If the goods subject to retention of title are processed or combined with other items not belonging to us, we shall acquire co-ownership of the new item in proportion to the value of the retained goods to the value of the other processed items at the time of processing.
The Buyer must immediately notify us of any third-party access to the goods subject to retention of title or the assigned claims. In the event of breach of contract, particularly payment default, we are entitled to repossess the goods.
13. Warranty
The limitation period for material defects is 12 months from transfer of risk.
The Buyer must inspect the goods immediately upon delivery and notify us of any recognizable defects without undue delay in accordance with Section 377 of the German Commercial Code (HGB).
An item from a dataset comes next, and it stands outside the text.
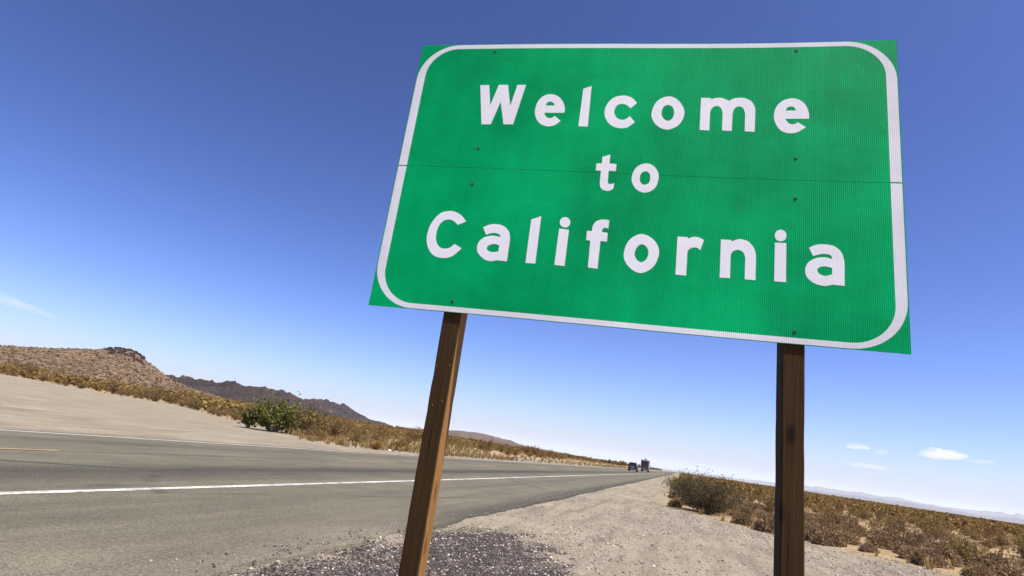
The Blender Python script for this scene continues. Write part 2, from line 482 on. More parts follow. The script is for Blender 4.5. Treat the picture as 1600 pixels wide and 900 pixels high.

Minor, customary, or production-related deviations in dimensions, color, surface, transparency, material structure, or design — particularly with natural materials or refined surfaces — shall not constitute a defect provided they do not significantly impair usability.
The decisive criterion shall be an industry-standard visual inspection under normal daylight conditions from an observation distance of approximately arm’s length and the overall impression to be expected during customary presentation and use.
14. Cancellation
In the case of customer-specific custom-made products, cancellation shall require reimbursement of material, production, and design costs incurred up to that point as well as reasonable lost profit.
15. Liability
Our liability for damages — regardless of the legal grounds — is limited, where fault is required, to the typical and foreseeable damage at the time of contract conclusion. Liability is further limited to €1,000,000 per claim.
In cases of ordinary negligence, we shall only be liable for breach of essential contractual obligations (cardinal duties). Liability for lost profit, production downtime, loss of use, or other indirect financial or consequential damages is excluded. The limitations of liability shall not apply in cases of intent, injury to life, body, or health, or under the German Product Liability Act.
16. Data Privacy
If and to the extent that we process personal data on behalf of the Buyer, this shall be based on a separate data processing agreement pursuant to Article 28 GDPR.
17. Place of Performance and Jurisdiction
Place of performance and payment is Zimmern ob Rottweil, Germany.
The place of jurisdiction for all disputes arising out of or in connection with this contract, provided the Buyer is a merchant, shall be the competent local or regional court at our registered office. We are also entitled to bring proceedings at the Buyer’s place of business.
18. Applicable Law
This contract shall be governed exclusively by German law. The United Nations Convention on Contracts for the International Sale of Goods (CISG) shall not apply.
19. Language
These Terms were originally drafted in the German language. The English version is provided for convenience only. In the event of discrepancies between the German and English texts, the German version shall prevail.